Finda a eleição, a empresa decidiu distribuir R$ 43,7 bilhões em dividendos. Ora, o crescimento dos lucros da Petrobras neste exercício guarda relação com o aumento significativo do preço do petróleo negociado na Bolsa de Valores de Londres, o chamado Brent. É uma situação extraordinária, que, segundo todas as estimativas, não deverá se repetir a curto e médio prazos.

Bem por isso, é errado que a administração da companhia se escore nele para aventar perspectivas e calibrar a relação entre política de dividendos e política de investimentos. Essa inadequação se torna ainda mais evidente se considerarmos que, no último trimestre, a Petrobras experimentou uma diminuição de sua lucratividade e um aumento de seu endividamento.
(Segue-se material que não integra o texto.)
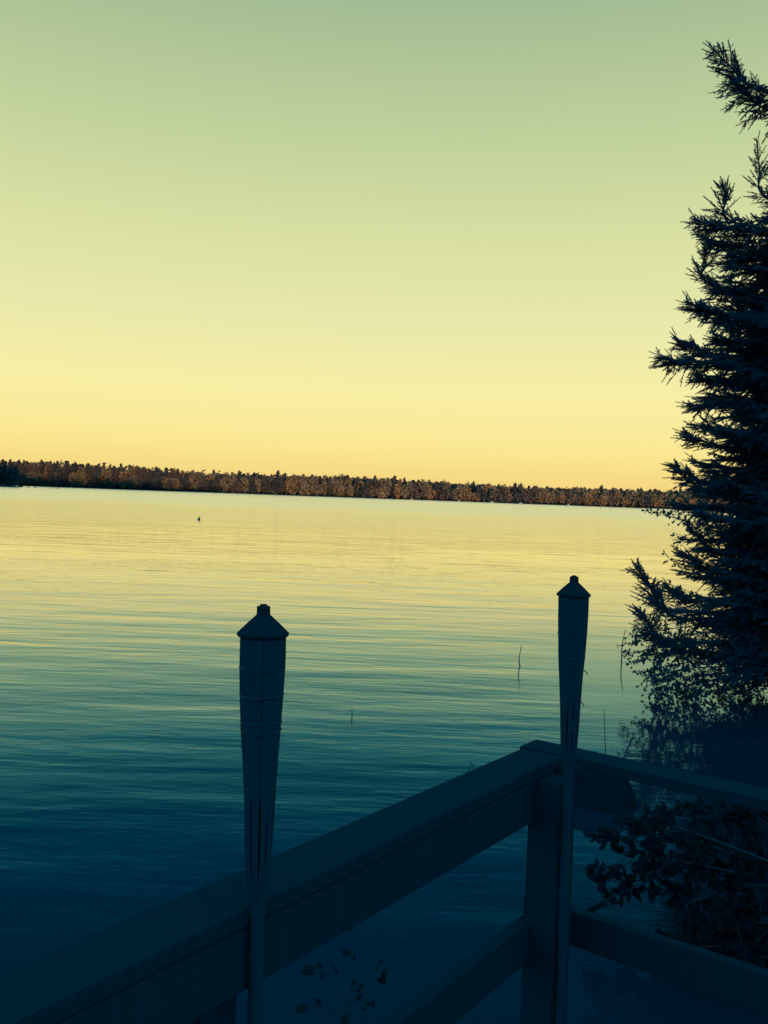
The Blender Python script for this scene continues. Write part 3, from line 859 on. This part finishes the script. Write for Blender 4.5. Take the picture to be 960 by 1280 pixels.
RUST = [(0.170, 0.106, 0.052), (0.160, 0.104, 0.054), (0.140, 0.098, 0.056), (0.175, 0.106, 0.050), (0.118, 0.090, 0.056)]
DARK = [(0.055, 0.050, 0.044), (0.042, 0.046, 0.044), (0.075, 0.058, 0.046)]
trees = []
for row in range(6):
    x = -340.0
    while x < 360:
        x += random.uniform(2.2, 4.2) * (1 + 0.12 * row)
        yf = 560 + 14 * math.sin(x * 0.013 + 1) + 6 * math.sin(x * 0.05) - 0.06 * x
        y = yf + 3 + row * 6.5 + random.uniform(-1.8, 1.8)
        z = float(terrain_h(np.array(x), np.array(y)))
        u = min(1, max(0, (x + 230) / 430))
        h = (15.4 - 5.0 * u) * (0.9 + 0.07 * math.sin(x * 0.09 + row) + 0.06 * math.sin(x * 0.031 + 2)) * random.uniform(0.93, 1.04) * (0.7 if row == 0 and random.random() < 0.5 else 1)
        pc_ = 0.30 - 0.14 * u
        if random.random() < pc_:
            if random.random() < 0.1: h *= 1.1
            trees.append((x, y, z, h * 0.97, random.uniform(2.2, 3.2), 'conifer', tuple(c * (0.55 + 0.45 * u) for c in random.choice(DARK))))  # tint darkens leftwards: shade on the left shore put into the colour
        else:
            trees.append((x, y, z, h * random.uniform(0.85, 1.0), random.uniform(2.2, 3.6), 'broadleaf', tuple(c * (0.62 + 0.38 * min(1, u * 1.6)) for c in random.choice(RUST if random.random() < 0.12 + 0.85 * u else RUST[2:3] + DARK))))  # broadleaf tint carries the same painted shade towards the left
woods('far_woods', trees, 'long band of rust brown autumn woods along the far shore of the lake', 'woods', 'stuff')
trees = []
for i in range(70):
    a = random.uniform(0, 2 * PI); q = math.sqrt(random.random()) * 25
    x = -190 + q * 1.1 * math.cos(a); y = 392 + q * 0.85 * math.sin(a)
    h = random.uniform(8, 11.5) * (0.85 if q > 21 else 1)
    trees.append((x, y, float(terrain_h(np.array(x), np.array(y))), h, random.uniform(1.6, 2.8), random.choice(['conifer', 'conifer', 'broadleaf']), random.choice(DARK)))
woods('headland_woods', trees, 'dark wooded headland jutting into the lake at the far left edge', 'woods', 'stuff')

# woods on the rise behind the deck: outside the frame, they keep the low sun off the near shore
trees = []
for i in range(260):
    x = random.uniform(-70, 90); y = -random.uniform(80, 118)
    h = random.uniform(13.5, 18.5) * (1 if x < 45 else 0.8)
    trees.append((x, y, float(terrain_h(np.array(x), np.array(y))), h, random.uniform(2.4, 3.6), random.choice(['conifer', 'broadleaf']), random.choice(DARK)))
woods('near_woods', trees, 'dark mixed woods on the rise behind the deck, unseen, sized to block the low sun', 'woods', 'stuff')

# ------------------------------------------------------------------ SKY AND SUN
SUN_EL = math.radians(1.7); SUN_AZ = math.radians(16)     # low sun behind the camera, a little to the right
tosun = Vector((math.sin(SUN_AZ) * math.cos(SUN_EL), -math.cos(SUN_AZ) * math.cos(SUN_EL), math.sin(SUN_EL)))
sd = bpy.data.lights.new('sun', 'SUN'); sd.energy = 5.0; sd.angle = math.radians(0.5); sd.color = (1.0, 0.66, 0.40)
so = bpy.data.objects.new('sun', sd); COL.objects.link(so)
so.rotation_euler = tosun.to_track_quat('Z', 'Y').to_euler(); so.location = tosun * 200

w = bpy.data.worlds.new('World'); scene.world = w; w.use_nodes = True
nt = w.node_tree; nt.nodes.clear(); N = nt.nodes.new; L = nt.links.new
wo = N('ShaderNodeOutputWorld'); bg = N('ShaderNodeBackground'); L(bg.outputs[0], wo.inputs[0])
tc = N('ShaderNodeTexCoord'); sx = N('ShaderNodeSeparateXYZ'); L(tc.outputs['Generated'], sx.inputs[0])
asn = N('ShaderNodeMath'); asn.operation = 'ARCSINE'; L(sx.outputs['Z'], asn.inputs[0])
dg = N('ShaderNodeMapRange'); dg.inputs['From Min'].default_value = 0; dg.inputs['From Max'].default_value = PI / 2; L(asn.outputs[0], dg.inputs['Value'])
e = lambda d: d / 90.0
front = ramp(nt, [(e(0), lin((245, 209, 121))), (e(1.9), lin((249, 223, 137))), (e(2.7), lin((252, 230, 144))), (e(4.2), lin((252, 236, 155))), (e(6.7), lin((248, 239, 166))),
                  (e(10.7), lin((234, 234, 172))), (e(15.6), lin((219, 225, 164))), (e(20.2), lin((199, 214, 158))), (e(27.5), lin((169, 192, 149))), (e(38), lin((104, 158, 156))),
                  (e(52), (0.012, 0.20, 0.38)), (e(90), (0.003, 0.15, 0.31))])
back = ramp(nt, [(e(0), (0.05, 0.40, 0.75)), (e(8), (0.02, 0.80, 1.55)), (e(42), (0.01, 0.80, 1.6)), (e(70), (0.005, 0.28, 0.56)), (e(90), (0.003, 0.15, 0.31))])  # unseen sky behind the camera, brightened teal as added fill for dark surfaces
L(dg.outputs[0], front.inputs[0]); L(dg.outputs[0], back.inputs[0])
az = N('ShaderNodeMapRange'); az.interpolation_type = 'SMOOTHSTEP'
az.inputs['From Min'].default_value = -0.15; az.inputs['From Max'].default_value = 0.75; L(sx.outputs['Y'], az.inputs['Value'])
mx = N('ShaderNodeMix'); mx.data_type = 'RGBA'
L(az.outputs[0], mx.inputs['Factor']); L(back.outputs[0], mx.inputs['A']); L(front.outputs[0], mx.inputs['B'])
sky = N('ShaderNodeTexSky'); sky.sky_type = 'NISHITA'; sky.sun_disc = False
sky.sun_elevation = SUN_EL; sky.sun_rotation = PI - SUN_AZ
sc_ = N('ShaderNodeVectorMath'); sc_.operation = 'SCALE'; sc_.inputs['Scale'].default_value = 0.05
L(sky.outputs[0], sc_.inputs[0])
ad = N('ShaderNodeMix'); ad.data_type = 'RGBA'; ad.inputs['Factor'].default_value = 0.015
L(mx.outputs['Result'], ad.inputs['A']); L(sc_.outputs[0], ad.inputs['B'])
L(ad.outputs['Result'], bg.inputs['Color']); bg.inputs['Strength'].default_value = 1.0

# ------------------------------------------------------------------ view
scene.render.engine = 'CYCLES'
vs = scene.view_settings
scene.display_settings.display_device = 'sRGB'
vs.view_transform = 'Standard'; vs.look = 'None'; vs.exposure = 0; vs.gamma = 1; vs.use_curve_mapping = False
scene.cycles.max_bounces = 6; scene.cycles.glossy_bounces = 3; scene.cycles.diffuse_bounces = 3; scene.cycles.transparent_max_bounces = 4
scene.cycles.use_denoising = True
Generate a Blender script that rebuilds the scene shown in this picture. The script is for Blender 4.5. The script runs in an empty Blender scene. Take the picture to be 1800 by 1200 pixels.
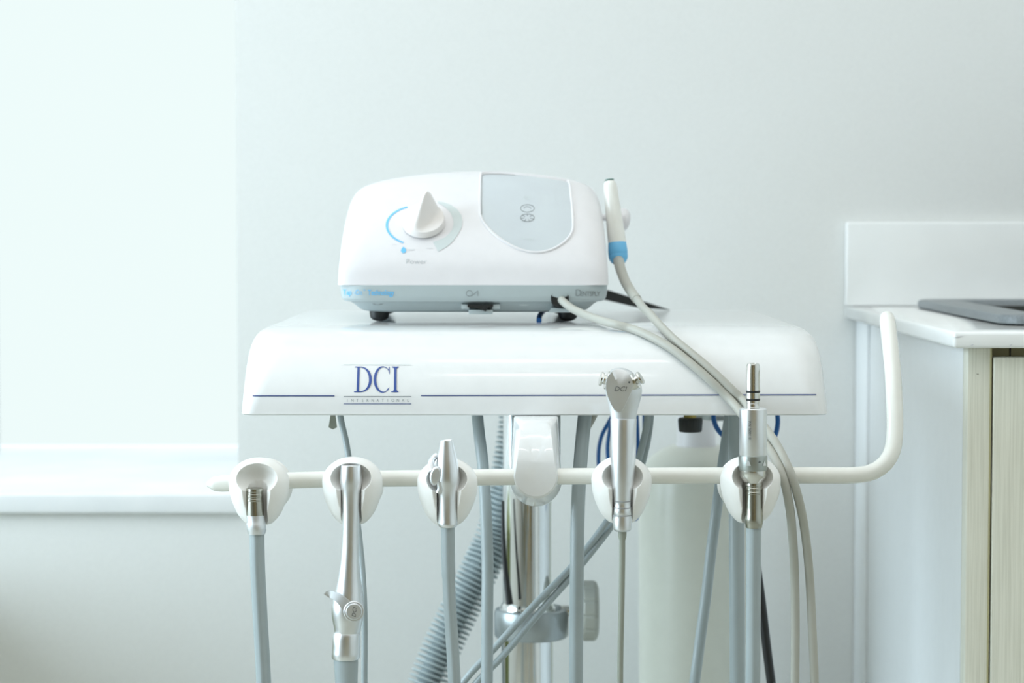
import bpy, bmesh, math, random
from mathutils import Vector, Matrix
from mathutils.bvhtree import BVHTree

random.seed(4)
SC = bpy.context.scene
COL = SC.collection
PI = math.pi

# ------------------------------------------------------------------ camera
F = 3900.0                                  # focal length in pixels of the 1800 px frame
CAMZ = 1.02
TH = math.atan(200.0 / F)
CAM = Vector((0, 0, CAMZ))
cd = bpy.data.cameras.new('camera')
cam = bpy.data.objects.new('camera', cd)
COL.objects.link(cam)
cam.location = CAM
cam.rotation_euler = (PI / 2 - TH, 0, 0)
cd.sensor_width = 36.0
cd.lens = F / 1800 * 36
cd.clip_start = 0.05
cd.dof.use_dof = True
cd.dof.focus_distance = 1.85
cd.dof.aperture_fstop = 7.0
SC.camera = cam

# ------------------------------------------------------------------ view, world, lights
SC.view_settings.view_transform = 'Standard'
SC.view_settings.look = 'None'
SC.view_settings.exposure = 0.0
SC.view_settings.gamma = 1.0
SC.view_settings.use_curve_mapping = False
w = bpy.data.worlds.new('sky')
SC.world = w
w.use_nodes = True
w.node_tree.nodes['Background'].inputs[0].default_value = (0.80, 0.92, 1.0, 1)
w.node_tree.nodes['Background'].inputs[1].default_value = 1.6


def area(name, loc, rot, sx, sy, power, col):
    l = bpy.data.lights.new(name, 'AREA')
    l.shape = 'RECTANGLE'
    l.size, l.size_y = sx, sy
    l.energy = power
    l.color = col
    o = bpy.data.objects.new(name, l)
    o.location = loc
    o.rotation_euler = rot
    COL.objects.link(o)
    return o


# daylight through the window in the left wall (out of frame)
area('daylight', (-2.19, 1.45, 1.35), (0, -PI / 2, 0), 1.6, 1.8, 51, (0.73, 0.885, 1.0))
# ceiling panels of the room (out of frame)
area('ceiling_light', (-0.1, 0.7, 2.57), (0, 0, 0), 3.4, 3.6, 26, (1.0, 0.96, 0.93))

# ------------------------------------------------------------------ pixel helpers
_c, _s = math.cos(TH), math.sin(TH)


def ray(px, py):
    r, u = px - 900.0, -(py - 600.0)
    return Vector((r, F * _c + u * _s, u * _c - F * _s))


def P(px, py, D):
    d = ray(px, py)
    return CAM + d * (D / d.y)


def S(D):
    return D / F


def project(p):
    v = p - CAM
    fw = v.y * _c - v.z * _s
    return 900 + F * v.x / fw, 600 - F * (v.y * _s + v.z * _c) / fw


def D_on_z(py, z):
    d = ray(900, py)
    return (z - CAMZ) / d.z * d.y


# ------------------------------------------------------------------ materials
def mat(name, col, rough=0.5, metal=0.0, spec=0.5, coat=0.0, noise=None, bump=0.0, bscale=60.0, trans=0.0, rnoise=0.0):
    m = bpy.data.materials.new(name)
    m.use_nodes = True
    nt = m.node_tree
    b = nt.nodes['Principled BSDF']
    b.inputs['Base Color'].default_value = (*col, 1)
    b.inputs['Roughness'].default_value = rough
    b.inputs['Metallic'].default_value = metal
    b.inputs['Specular IOR Level'].default_value = spec
    b.inputs['Coat Weight'].default_value = coat
    b.inputs['Coat Roughness'].default_value = 0.06
    b.inputs['Transmission Weight'].default_value = trans
    tc = nt.nodes.new('ShaderNodeTexCoord')
    n = nt.nodes.new('ShaderNodeTexNoise')
    n.inputs['Scale'].default_value = noise[1] if noise else bscale
    n.inputs['Detail'].default_value = 5
    nt.links.new(tc.outputs['Object'], n.inputs['Vector'])
    r = nt.nodes.new('ShaderNodeValToRGB')
    c2 = noise[0] if noise else tuple(c * 0.975 for c in col)
    r.color_ramp.elements[0].position = 0.35
    r.color_ramp.elements[1].position = 0.65
    r.color_ramp.elements[0].color = (*c2, 1)
    r.color_ramp.elements[1].color = (*col, 1)
    nt.links.new(n.outputs['Fac'], r.inputs['Fac'])
    nt.links.new(r.outputs['Color'], b.inputs['Base Color'])
    if rnoise:
        mr = nt.nodes.new('ShaderNodeMapRange')
        mr.inputs['To Min'].default_value = rough - rnoise
        mr.inputs['To Max'].default_value = rough + rnoise
        nt.links.new(n.outputs['Fac'], mr.inputs['Value'])
        nt.links.new(mr.outputs[0], b.inputs['Roughness'])
    if bump:
        n2 = nt.nodes.new('ShaderNodeTexNoise')
        n2.inputs['Scale'].default_value = bscale
        n2.inputs['Detail'].default_value = 4
        nt.links.new(tc.outputs['Object'], n2.inputs['Vector'])
        bp = nt.nodes.new('ShaderNodeBump')
        bp.inputs['Strength'].default_value = bump
        bp.inputs['Distance'].default_value = 0.001
        nt.links.new(n2.outputs['Fac'], bp.inputs['Height'])
        nt.links.new(bp.outputs['Normal'], b.inputs['Normal'])
    return m


def mat_emit(name, col, strength):
    m = bpy.data.materials.new(name)
    m.use_nodes = True
    nt = m.node_tree
    nt.nodes.remove(nt.nodes['Principled BSDF'])
    e = nt.nodes.new('ShaderNodeEmission')
    e.inputs[0].default_value = (*col, 1)
    e.inputs[1].default_value = strength
    nt.links.new(e.outputs[0], nt.nodes['Material Output'].inputs[0])
    return m


def mat_wood(name, c1, c2, rough=0.5):
    m = mat(name, c1, rough)
    nt = m.node_tree
    b = nt.nodes['Principled BSDF']
    tc = nt.nodes.new('ShaderNodeTexCoord')
    mp = nt.nodes.new('ShaderNodeMapping')
    mp.inputs['Scale'].default_value = (620, 620, 9)
    nt.links.new(tc.outputs['Object'], mp.inputs['Vector'])
    n = nt.nodes.new('ShaderNodeTexNoise')
    n.inputs['Scale'].default_value = 1.0
    n.inputs['Detail'].default_value = 6
    n.inputs['Roughness'].default_value = 0.65
    nt.links.new(mp.outputs[0], n.inputs['Vector'])
    r = nt.nodes.new('ShaderNodeValToRGB')
    r.color_ramp.elements[0].position = 0.33
    r.color_ramp.elements[0].color = (*c2, 1)
    r.color_ramp.elements[1].position = 0.58
    r.color_ramp.elements[1].color = (*c1, 1)
    nt.links.new(n.outputs['Fac'], r.inputs['Fac'])
    nt.links.new(r.outputs['Color'], b.inputs['Base Color'])
    return m


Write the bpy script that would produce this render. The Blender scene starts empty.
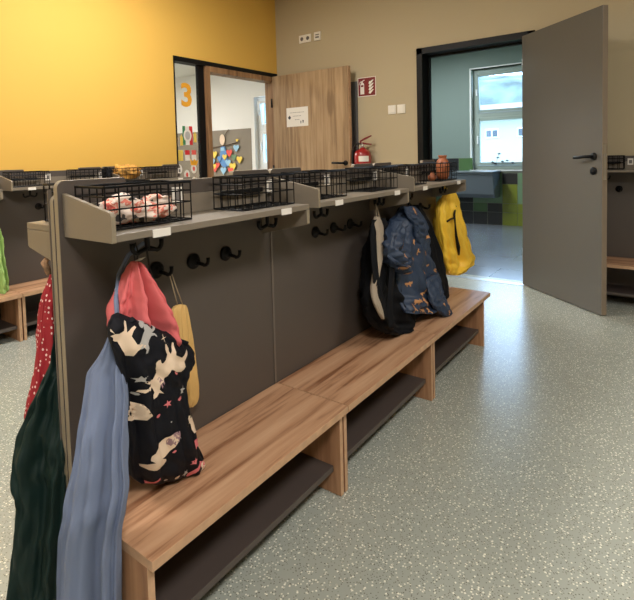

Não é só. A companhia pretende pagar dividendos de R$ 3,35 por ação. Desses, R$ 2,44 decorrem da fórmula prevista na Política de Dividendos. O outro R$ 0,91 por ação se refere ao dividendo extraordinário.

Embora pareça excessivo e questionável, o pagamento do valor de R$ 2,44 pode ser justificado porque a Política de Dividendos foi aprovada pelo Conselho de Administração da Petrobras. Mas não há qualquer fundamento que justifique o pagamento de dividendos extraordinários no valor de R$ 0,91 por ação. Ainda mais se considerarmos que, como já explicamos, o lucro da empresa neste exercício é excepcional e decorre de um fator exógeno e aleatório —o salto do preço do Brent.

Na verdade, existe uma fórmula consagrada para cálculo de dividendos. Ela é conhecida pelo acrônimo FCFE, ou "Free Cash Flow to Equity" ("fluxo de caixa do acionista", numa tradução livre). Com base nos resultados da Petrobras no terceiro trimestre deste ano, seria possível projetar uma distribuição de dividendos de R$ 8,9 bilhões —bem distante dos R$ 43,7 bilhões prometidos pela estatal.

O crescente endividamento da Petrobras também contraria a decisão de presentear os acionistas. Só no terceiro trimestre de 2022, a petroleira emitiu R$ 3 bilhões em notas comerciais e contratou US$ 1,25 bilhão em empréstimos. O valor dos dividendos a serem distribuídos supera em muito essas cifras.

É preciso ser muito criativo para encontrar uma situação na qual faça sentido tomar empréstimos a fim de pagar dividendos a acionistas. A Petrobras não foi criada com esse intuito. Nenhuma empresa estatal jamais foi, nem no Brasil nem no mundo.